El último paso para la conversión al rol es ser capaz de crear un universo narrativo. Se trata de crear una sesión de rol y comandarla. Prepararla, la primera vez, lleva alrededor de unas 10 horas, como ir desde Río Cuarto a Buenos Aires en micro. Lejos de las dos que le lleva a un experimentado. Hay que pensar el género, la historia, los personajes, sus habilidades, las libertades que se les van a dar a los participantes y preparar las salidas alternativas que se pueden producir. No se inventa en el aire.
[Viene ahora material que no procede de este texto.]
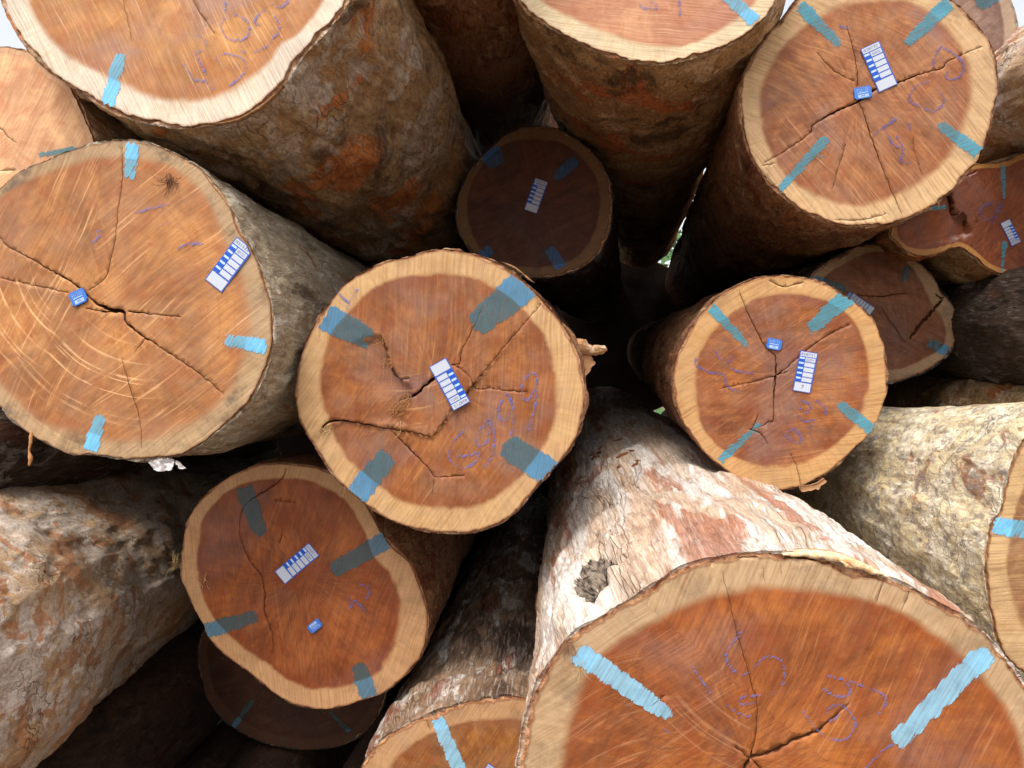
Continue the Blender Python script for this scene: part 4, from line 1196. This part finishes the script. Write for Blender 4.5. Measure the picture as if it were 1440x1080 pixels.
N3 = dict(key='N3', label='log stacked right of the frame beside the wavy edged log',
    out=[(1890.0 + 145.0 * math.cos(a), 240.0 + 145.0 * math.sin(a)) for a in np.linspace(0, 2 * math.pi, 14, endpoint=False)],
    Y=2.0, vp=(860, 480), seed=35.4, bm=BK_RED, NS=160, wood=dict(heart=lin(135, 82, 47), sap=lin(195, 150, 100)))
N4 = dict(key='N4', label='log stacked right of the frame beside the blackish silver patched log',
    out=[(1915.0 + 155.0 * math.cos(a), 605.0 + 155.0 * math.sin(a)) for a in np.linspace(0, 2 * math.pi, 14, endpoint=False)],
    Y=2.0, vp=(860, 480), seed=37.1, bm=BK_RED, NS=160, wood=dict(heart=lin(135, 82, 47), sap=lin(195, 150, 100)))
N5 = dict(key='N5', label='log right of the frame behind the pale lichen covered log',
    out=[(1764.8 + 190.5 * math.cos(a), 937.1 + 190.5 * math.sin(a)) for a in np.linspace(0, 2 * math.pi, 14, endpoint=False)],
    Y=2.1, vp=(860, 480), seed=38.8, bm=BK_RED, NS=160, wood=dict(heart=lin(135, 82, 47), sap=lin(195, 150, 100)))
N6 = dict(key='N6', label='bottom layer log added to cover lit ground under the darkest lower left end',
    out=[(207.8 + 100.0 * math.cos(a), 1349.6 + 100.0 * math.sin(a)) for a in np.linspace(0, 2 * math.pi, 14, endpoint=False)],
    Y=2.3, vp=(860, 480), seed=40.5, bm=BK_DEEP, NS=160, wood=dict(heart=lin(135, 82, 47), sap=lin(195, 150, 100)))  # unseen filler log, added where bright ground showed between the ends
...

Están los modelos clásicos, así como también las creaciones que cada GM, liberadas de cualquier tipo de licencia.

Una vez puesta la cara de GM, la comunidad se compromete a consumar el ritual. Vencidas las primeras dudas, uno se cree capaz de dominar ese universo. Cual director de teatro, mueve las piezas con la autoridad que da la confianza. Disfruta viendo como los jugadores resuelven las encrucijadas elucubradas y descifra como seguir de acuerdo a lo que palpa en el ambiente. “Con el tiempo aprendés a leer las caras y te das cuenta si lo que estás contando prendió en los jugadores”, confirma Jack cuando le consulto sobre las sensaciones de mi debut como GM.

Ser jugador de rol implica un compromiso creador. Uno habita las reglas que propone otro y las reinventa sentado en una mesa. Uno se vuelve un genio creador que invita a otros a vivir en su mundo. La conjunción es tal que es capaz de hacerle creer a uno su propia muerte.